HOUSING: Chinchillas are most comfortable in a room temperature of 50 to 60 degrees Fahrenheit. They should never be exposed to drafts. Humidity should be around 50 percent.

   Chinchillas are by nature very clean animals, and are easy to care for. Small wire mesh cages, approximately 14" high by 22" long and 12" wide, are usually used with a tray on the bottom to hold 1 1/2" to 2" of pine shavings. The shavings have to be changed every 7 to 10 days. There is no odor to the chinchilla's waste matter. 

DUSTING: Part of their cleanliness is due to the luxurious thickness of their fur and partly because of their favorite sport- the dust bath. Taking a dust bath is a little different for chinchillas than most creatures. Instead of water, they enjoy baths in dust. This helps keep their fur clean and fluffy. There are several types of chinchilla dust, the most common being volcanic lava, white mineral, and brown clay. 

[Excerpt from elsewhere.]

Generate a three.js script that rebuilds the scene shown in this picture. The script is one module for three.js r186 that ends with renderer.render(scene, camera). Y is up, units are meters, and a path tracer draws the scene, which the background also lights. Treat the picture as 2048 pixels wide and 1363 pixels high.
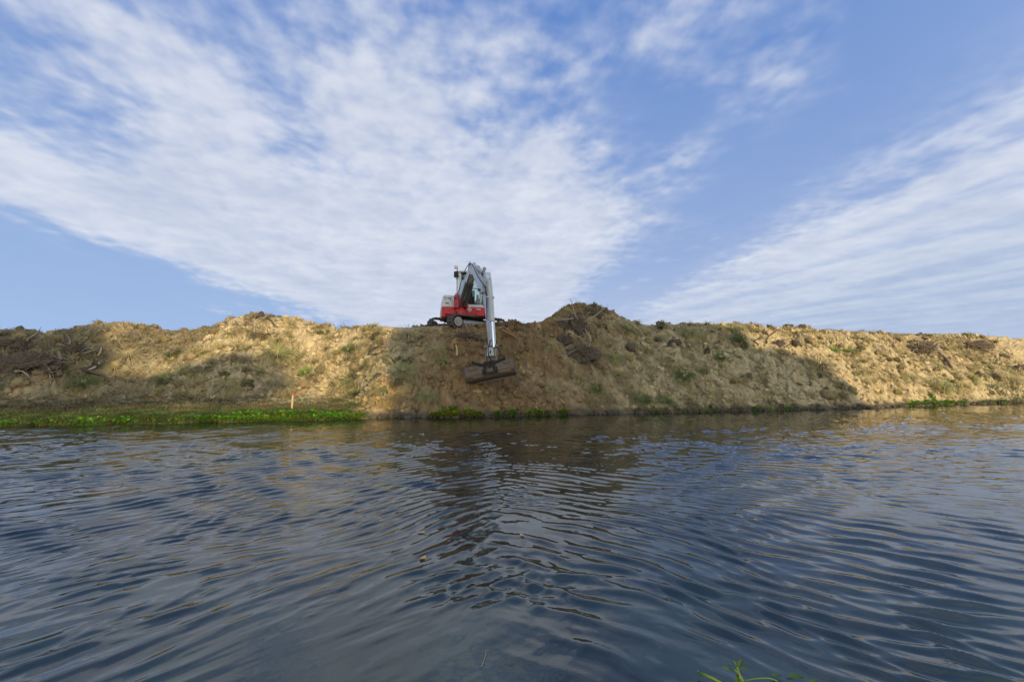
import * as THREE from 'three';
import { RoundedBoxGeometry } from 'three/addons/geometries/RoundedBoxGeometry.js';
import { mergeGeometries, mergeVertices } from 'three/addons/utils/BufferGeometryUtils.js';

// ------------------------------------------------------------------ camera, sky, sun, exposure
const scene = new THREE.Scene();
const CAM_H = 1.5, PITCH = 0.0809, FOCAL = 900, CX = 1024, CY = 681.5;   // pixels of the 2048 x 1363 photograph
const camera = new THREE.PerspectiveCamera(2 * Math.atan(CY / FOCAL) * 180 / Math.PI, 1024 / 681, 0.05, 3000);
camera.position.set(0, CAM_H, 0);
camera.rotation.set(PITCH, 0, 0);
const SUN_AZ = 0.45, SUN_EL = 0.36;                                        // behind the camera, to its right
const sunDir = new THREE.Vector3(Math.sin(SUN_AZ) * Math.cos(SUN_EL), Math.sin(SUN_EL), Math.cos(SUN_AZ) * Math.cos(SUN_EL));
const sun = new THREE.DirectionalLight(new THREE.Color().setRGB(1, 0.84, 0.60), 3.5);
sun.name = 'sun';
sun.target.position.set(0, 0, -18);
sun.position.copy(sunDir).multiplyScalar(150).add(sun.target.position);
sun.castShadow = true;
sun.shadow.radius = 1.5;
sun.shadow.mapSize.set(4096, 4096);
Object.assign(sun.shadow.camera, { left: -60, right: 60, top: 50, bottom: -50, near: 10, far: 320 });
scene.add(sun, sun.target);
const renderer = new THREE.WebGLRenderer({ antialias: true });
renderer.toneMapping = THREE.LinearToneMapping;
renderer.toneMappingExposure = 1.05;
renderer.shadowMap.enabled = true;

// ------------------------------------------------------------------ noise and small tools
const { lerp, clamp } = THREE.MathUtils;
const sm = (a, b, x) => { const t = clamp((x - a) / (b - a), 0, 1); return t * t * (3 - 2 * t); };   // a may be the larger one
function rng(seed) {
  let s = seed >>> 0;
  return () => { s = (s + 0x6d2b79f5) | 0; let t = Math.imul(s ^ (s >>> 15), 1 | s); t = (t + Math.imul(t ^ (t >>> 7), 61 | t)) ^ t; return ((t ^ (t >>> 14)) >>> 0) / 4294967296; };
}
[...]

   For show chinchillas, volcanic dust gives the best appearance, but can cause respiratory irritation in humans and chinchillas, and should not be used on a regular basis. White mineral dust is also very irritating. Brown baked clay is less expensive, fully acceptable, and non-irritating to the respiratory system. Fill a container (8" long by 5" wide by 4" high) with about 2" of dust and place it in the cage. They love to roll in dust, cleaning and fluffing their fur. Dusting must take place every day. After 30 minutes, remove the container. If the sand contains droppings, do not throw it away; use a small sieve and sift the droppings out. Then reuse the same sand preparation, adding more as needed.

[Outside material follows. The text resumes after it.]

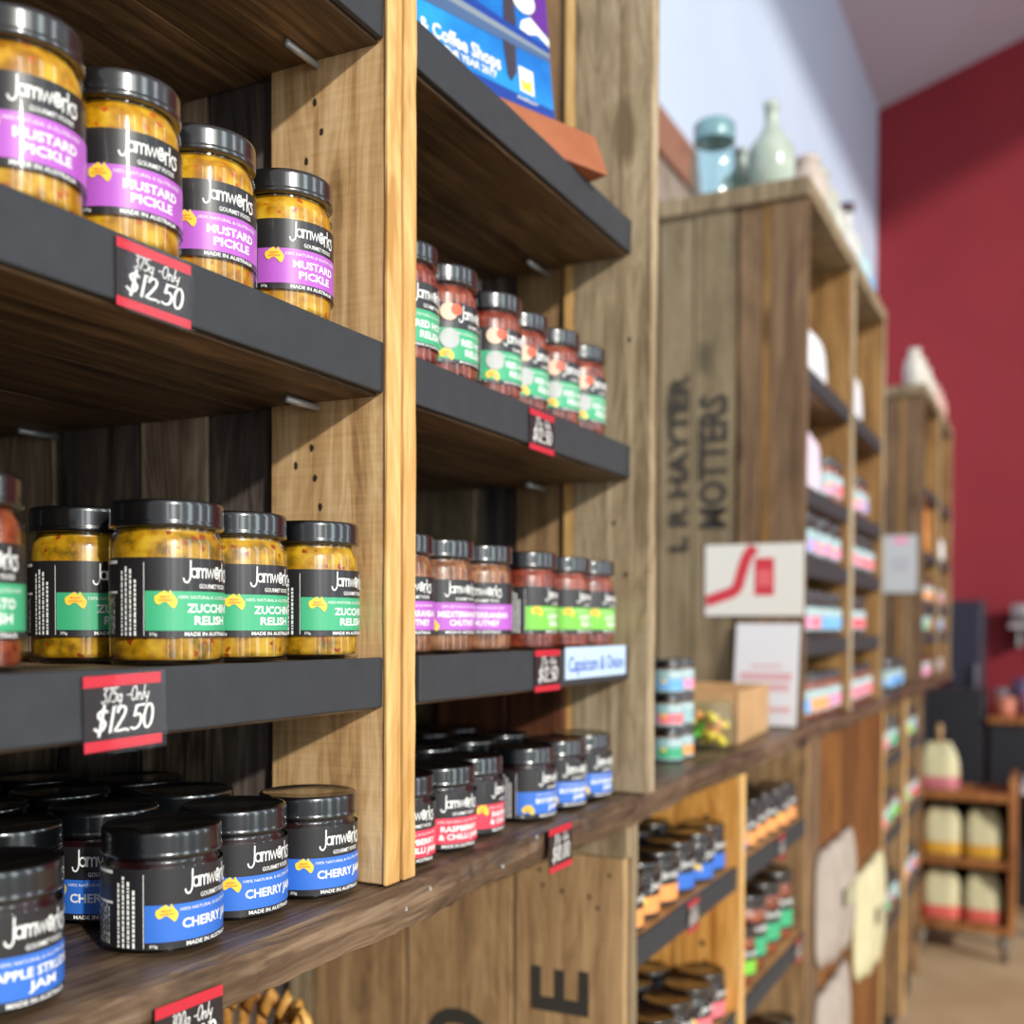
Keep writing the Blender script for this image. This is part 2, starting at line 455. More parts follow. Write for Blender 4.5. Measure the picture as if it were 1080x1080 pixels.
def dup(root, loc, rz=0, label=None, group=None, scale=None):
    r = root.copy(); COL.objects.link(r); r.location = loc; r.rotation_euler = (0, 0, rz)
    if scale: r.scale = (scale,)*3
    if label: r['label'] = label
    if group: r['group'] = group
    for ch in list(root.children):
        c = ch.copy(); COL.objects.link(c); c.parent = r
        for g in ch.children:
            d = g.copy(); COL.objects.link(d); d.parent = c
    return r
def XZ(y):      # frame on a front (facing -Y)
    return lambda a, b, d=0: (a, y+d, b)

# ------------------------------------------------------------------ room
FZ = -1.3
struct('floor', MB().box(-1.5, 6.6, -4.2, 1.05, FZ-.1, FZ), speckle('floor_beige', rgb(182, 152, 116), rgb(198, 170, 134), 3, .7), 'beige carpeted shop floor')
struct('wall_left', MB().box(-1.5, 6.6, .97, 1.07, FZ, 3.2), speckle('white_wall', rgb(188, 202, 224), rgb(193, 207, 228), 2, .8), 'white painted wall behind the crate shelving')
struct('wall_back', MB().box(6.51, 6.65, -3.4, 1.07, FZ, 4.6), speckle('red_wall', rgb(132, 24, 36), rgb(140, 29, 41), 2, .7), 'crimson red end wall of the shop')
cl = MB()
cl.add([(-1.5, 1.07, 2.86), (6.65, 1.07, 2.86), (6.65, -3.4, 4.27), (-1.5, -3.4, 4.27), (-1.5, 1.07, 2.96), (6.65, 1.07, 2.96), (6.65, -3.4, 4.37), (-1.5, -3.4, 4.37)],
       [(0, 3, 2, 1), (4, 5, 6, 7), (0, 1, 5, 4), (1, 2, 6, 5), (2, 3, 7, 6), (3, 0, 4, 7)])
struct('ceiling', cl, speckle('ceiling_lilac', rgb(186, 176, 186), rgb(190, 180, 190), 2, .8), 'pale lilac grey raked ceiling')

# ------------------------------------------------------------------ crate shelf units
TOPZ, AZ, BZ, CZ = .464, .207, -.0245, -.194
YF, YB = .45, .935
def side_panel(parent, x0, x1, planks, z0, z1, battens=(), name='side_panel'):
    """planks: (y0, y1, inset toward the middle of the wall, slot)."""
    mb = MB()
    for y0, y1, i0, i1, sl in planks:
        mb.plank(x0+i0, x1-i1, y0, y1, z0, z1, 'z', sl)
    return mb
def nail_spots(mb, x, spots, m, r=.0021, d=.0004):
    for y, z in spots:
        n = 8
        vs = [(x-d, y+r*random.uniform(.8, 1.2)*math.cos(2*PI*k/n), z+r*1.5*random.uniform(.8, 1.2)*math.sin(2*PI*k/n)) for k in range(n)]
        mb.add(vs, [tuple(reversed(range(n)))], m)
def shelf(parent, x0, x1, ztop, th=.038, woodm=SHELFWOOD, yf=YF, yb=YB-.01, sx0=None, sx1=None, strip_h=None, specks=()):
    mb = MB(); n = 4
    for k in range(n):
        a = yf+.006+(yb-yf-.006)*k/n; b = yf+.006+(yb-yf-.006)*(k+1)/n-.0015
        mb.plank(x0+.001, x1-.001, a, b, ztop-th, ztop, 'x', 0, .0006, 6)
    s = mb.build('shelf', woodm, parent, .0012)
    e = MB()
    sx0 = x0 if sx0 is None else sx0; sx1 = x1 if sx1 is None else sx1
    e.plank(sx0, sx1, yf, yf+.0055, ztop-th+.002, ztop+.001, 'x', 0, .0005, 14)
    e2 = e.build('edge_strip', [STRIP, LWHITE], s, .0015)
    return s
def pin(parent, x0, x1, y, z):
    MB().tube([(x0, y, z), (x1, y, z)], .0028, 8).build('shelf_pin', STEEL, parent)

# first column
u1 = thing('crate_shelf_unit', 'tall timber crate bay holding mustard pickle, zucchini relish and cherry jam', 'shelf unit', (0, 0, 0))
mb = MB()
mb.plank(.690, .7075, .4485, .554, CZ+.0012, 1.0, 'z', 0, .0008, 24)
mb.plank(.700, .7077, .557, .624, CZ+.0012, 1.0, 'z', 1, .0008, 12)
mb.plank(.6995, .7077, .6275, .70, CZ+.0012, 1.0, 'z', 2, .0008, 12)
mb.plank(.7005, .7077, .704, .80, CZ+.0012, 1.0, 'z', 1, .0008, 12)
mb.plank(.6995, .7077, .803, .93, CZ+.0012, 1.0, 'z', 2, .0008, 12)
nail_spots(mb, .690, [(.512, .395), (.52, .352), (.508, .33), (.5, .315), (.515, .135), (.512, .112), (.507, .09), (.53, .122), (.506, .372), (.498, .3)], 3)
mb.build('side_panel', [HONEY, DARKPLANK, KNOTTY, NAILHOLE, NAIL], u1, .0012)
MB().plank(.688, .7066, .4455, .4486, CZ+.0012, 1.0, 'z', 0, .0006, 24).build('front_edge', SAP, u1, .0008)
mb = MB()
for k in range(4): mb.plank(.17, .19, YF+.12*k, YF+.12*k+.117, CZ, 1.0)
mb.build('side_panel', CRATEBROWN, u1, .001)
mb = MB()
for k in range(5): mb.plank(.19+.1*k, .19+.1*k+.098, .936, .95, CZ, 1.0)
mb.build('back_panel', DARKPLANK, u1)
for z in (TOPZ, AZ, BZ):
    shelf(u1, .19, .699, z, sx1=.6895)
    pin(u1, .652, .70, .51, z-.038-.004)
    pin(u1, .66, .70, .80, z-.038-.004)

# second column
u2 = thing('crate_shelf_unit', 'tall timber crate bay holding red hot relish, chutney and raspberry jam', 'shelf unit', (0, 0, 0))
mb = MB()
for k, (a, b) in enumerate(((.4485, .55), (.553, .66), (.664, .78), (.784, .93))):
    mb.plank(.709, .7265, a, b, CZ+.0012, 1.0, 'z', 0, .0008, 24)
mb.build('side_panel', [CRATEBROWN], u2, .0012)
MB().plank(.7098, .7268, .4447, .4486, CZ+.0012, 1.0, 'z', 0, .0007, 40).build('front_edge', SAP, u2, .0008)
mb = MB()
mb.plank(1.207, 1.229, .426, .522, CZ+.0012, 1.0, 'z', 0, .0012, 20)
mb.plank(1.2075, 1.229, .5225, .535, CZ+.0012, 1.0, 'z', 1, .0008, 12)
mb.plank(1.214, 1.229, .5365, .60, CZ+.0012, 1.0, 'z', 2, .0008, 12)
mb.plank(1.219, 1.229, .604, .655, CZ+.0012, 1.0, 'z', 3, .0008, 12)
mb.plank(1.214, 1.229, .659, .75, CZ+.0012, 1.0, 'z', 4, .0008, 12)
mb.plank(1.214, 1.229, .754, .93, CZ+.0012, 1.0, 'z', 3, .0008, 12)
nail_spots(mb, 1.207, [(.46, .38), (.452, .33), (.47, .12), (.455, .06), (.5, .31)], 5)
mb.build('side_panel', [PANELGREY, SAP, CRATEBROWN, DARKPLANK, GREYWOOD, NAILHOLE], u2, .0012)
mb = MB()
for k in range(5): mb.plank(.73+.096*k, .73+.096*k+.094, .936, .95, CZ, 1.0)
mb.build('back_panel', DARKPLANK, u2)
for z in (TOPZ, AZ, BZ):
    shelf(u2, .7275, 1.2135, z, sx0=.729 if z > -.02 else .7415, sx1=1.2068)
    pin(u2, 1.16, 1.215, .56, z-.038-.005)
pin(u2, .727, .77, .50, AZ-.043)
pin(u2, .727, .77, .50, TOPZ-.043)
MB().plank(1.195, 1.2135, .529, .60, CZ+.002, -.075, 'z').plank(1.195, 1.2135, .604, .70, CZ+.002, -.075, 'z').build('inner_cleat', wood('reddish_cleat', rgb(70, 38, 24), rgb(110, 66, 42), rgb(140, 90, 60), 'z'), u2, .0015)

# counter: long wane-edged timber worktop
mb = MB()
def counter_board(mb, x0, x1, y0, y1, zt, zb, n):
    rows = []
    for i in range(n+1):
        x = x0+(x1-x0)*i/n
        w = .0035*math.sin(x*9)+.002*math.sin(x*31+1)+random.uniform(-.0012, .0012)
        d = .0025*math.sin(x*13+2)+random.uniform(-.001, .001)
        rows.append([(x, y1, zt), (x, y0+.008+w, zt+d*.2), (x, y0+w, zt-.004+d), (x, y0+w*.8-.001, (zt+zb)/2), (x, y0+w+.002, zb+d+.002), (x, y0+.008+w, zb), (x, y1, zb)])
    k = len(rows[0]); vs = [p for r in rows for p in r]; fs = []
    for i in range(n):
        for j in range(k):
            q = (j+1) % k
            fs.append((i*k+j, i*k+k+j, i*k+k+q, i*k+q))
    fs += [tuple(range(k)), tuple(reversed(range(n*k, n*k+k)))]
    mb.add(vs, fs, 0)
counter_board(mb, .0, 2.3, .438, .60, CZ, CZ-.033, 180)
mb.plank(.0, 2.3, .603, .77, CZ-.033, CZ, 'x', 0, .001, 20)
mb.plank(.0, 2.3, .773, .95, CZ-.033, CZ, 'x', 0, .001, 20)
for x, z in ((.70, -.213), (.735, -.205), (.86, -.212), (.93, -.198), (1.1, -.206)):
    mb.box(x, x+.0016, .4362, .4385, z, z+.003, 1)
ct = mb.build('timber_worktop', [COUNTER, LGREY], None, .0)
tag(ct, 'dark rustic timber worktop running under the crate bays', 'worktop')
mb = MB()
counter_board(mb, 2.302, 5.25, .438, .60, CZ, CZ-.033, 160)
mb.plank(2.302, 5.25, .603, .95, CZ-.033, CZ, 'x', 0, .001, 20)
tag(mb.build('timber_worktop', COUNTER), 'farther stretch of dark timber worktop under the tall crate towers', 'worktop')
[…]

HANDLING: To pick up your chinchilla, approach it directly, not from the side. Extend your open hand, palm up, from the bottom of the cage. Speak to the chinchilla in a soothing voice. Holding it 2" from the end of the tail, lift it by the tail and cradle it in the crook of your arm. Never apply pressure on their bodies, as their bone structure is extremely delicate. 

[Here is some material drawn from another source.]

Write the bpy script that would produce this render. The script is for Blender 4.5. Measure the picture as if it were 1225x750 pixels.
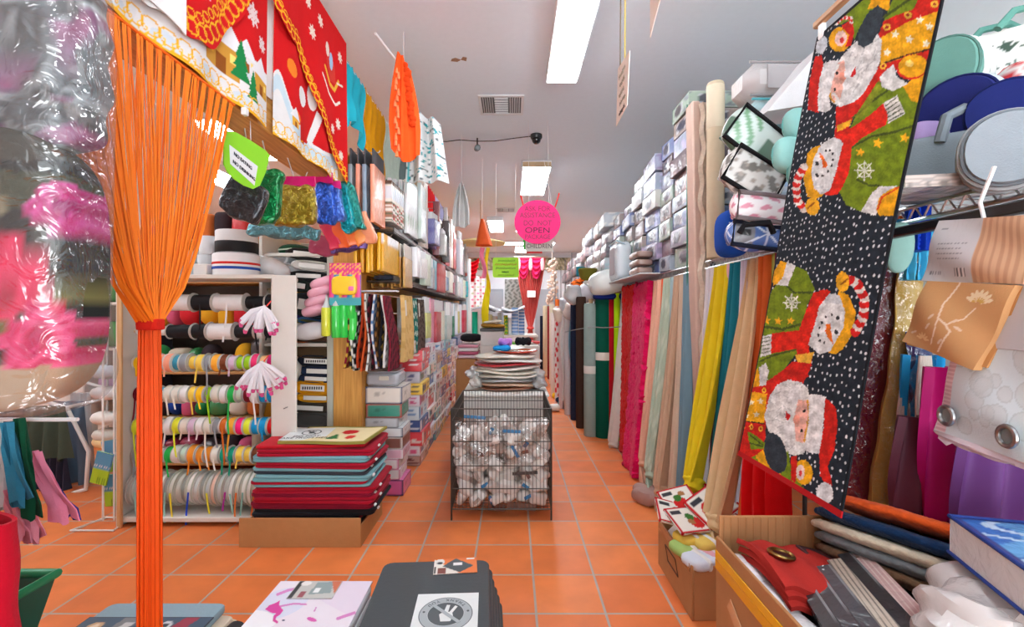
import bpy, math, random
import numpy as np
from mathutils import Vector, Matrix, noise

random.seed(7)
C = bpy.context.scene.collection
scene = bpy.context.scene
for o in list(bpy.data.objects):
    bpy.data.objects.remove(o)

# ---------------------------------------------------------------- camera
F, CX, CY, CZ = 560.0, 612.5, 375.0, 1.315
cam_data = bpy.data.cameras.new('camera')
cam = bpy.data.objects.new('camera', cam_data)
C.objects.link(cam)
cam.location = (0, 0, CZ)
cam.rotation_euler = (math.pi / 2, 0, 0)
cam_data.sensor_width = 36
cam_data.lens = F / 1225 * 36
cam_data.clip_start = 0.05
scene.camera = cam

# ---------------------------------------------------------------- world, lights, exposure
world = bpy.data.worlds.new('daylight')
scene.world = world
world.use_nodes = True
wb = world.node_tree.nodes['Background']
wb.inputs['Color'].default_value = (0.93, 0.97, 1.0, 1)
SKY_UP, SKY_DOWN = 1.9, 7.5     # sky, and an added brighter glow below the horizon to lift the ceiling
_n, _l = world.node_tree.nodes, world.node_tree.links
_tc = _n.new('ShaderNodeTexCoord')
_sx = _n.new('ShaderNodeSeparateXYZ')
_mr = _n.new('ShaderNodeMapRange')
_mr.inputs['From Min'].default_value = -.05
_mr.inputs['From Max'].default_value = .05
_mr.inputs['To Min'].default_value = SKY_DOWN
_mr.inputs['To Max'].default_value = SKY_UP
_l.new(_tc.outputs['Generated'], _sx.inputs[0])
_l.new(_sx.outputs['Z'], _mr.inputs['Value'])
_l.new(_mr.outputs['Result'], wb.inputs['Strength'])
LAMP = 24.0            # emission of the fluorescent diffusers
scene.view_settings.view_transform = 'Standard'
scene.view_settings.look = 'None'
scene.view_settings.gamma = 1
scene.view_settings.use_curve_mapping = False
scene.view_settings.exposure = 0.5
scene.cycles.max_bounces = 8
scene.cycles.diffuse_bounces = 4
scene.cycles.transparent_max_bounces = 16
scene.cycles.sample_clamp_indirect = 4
scene.cycles.use_denoising = True


# ---------------------------------------------------------------- materials
def lin(c):
    out = []
    for v in c[:3]:
        v = v / 255.0
        out.append(v / 12.92 if v <= 0.04045 else ((v + 0.055) / 1.055) ** 2.4)
    return out


_mats = {}
SPEC = {  # kind: rough, metallic, coat, bump strength, bump scale, variation, sheen
    'cloth': (.95, 0, 0, .25, 260, .10, 0), 'felt': (.95, 0, 0, .3, 150, .08, .05), 'satin': (.5, 0, 0, .08, 40, .05, 0),
    'fur': (.95, 0, 0, 1.0, 70, .28, .08), 'plastic': (.35, 0, 0, .02, 20, .02, 0), 'gloss': (.12, 0, .3, .02, 20, .02, 0),
    'wrap': (.42, 0, .75, .55, 24, .05, 0), 'paper': (.75, 0, 0, .03, 60, .03, 0), 'card': (.85, 0, 0, .1, 90, .08, 0),
    'paint': (.6, 0, 0, .06, 40, .03, 0), 'metal': (.28, 1, 0, .02, 40, .03, 0), 'wire': (.4, .6, 0, 0, 1, 0, 0),
    'foil': (.3, .85, .5, .9, 30, .2, 0), 'foam': (.8, 0, .2, .2, 60, .03, 0),
    'print_cloth': (.95, 0, 0, .2, 300, .06, 0), 'print_wrap': (.45, 0, .75, .5, 20, .03, 0), 'print_paper': (.6, 0, .15, .02, 60, .02, 0),
}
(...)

FEEDING: The cost of feeding is about a penny a day per animal. Chinchillas are strict vegetarians, requiring only hay and grain pellets for daily feeding. A heaping teaspoon of pellets per day is sufficient. At times, rabbit pellets can be used for a change of diet. Fresh water must be available at all times. Chinchillas like raisins, feed pellets, carrots, timothy or alfalfa hay, soy beans and wheat germ. You may supplement their regular diet by adding two teaspoons of wheat germ once a week. It is also a good practice to occasionally add supplemental vitamins to their diet.. 

   Water bottles must be kept clean at all times. Sterilize the bottles and the stems at least once a week with a brush, hot water, and a few drops of household bleach. Rinse thoroughly. 

   A small block of wood placed in the cage gives the chinchillas something to play with or chew on.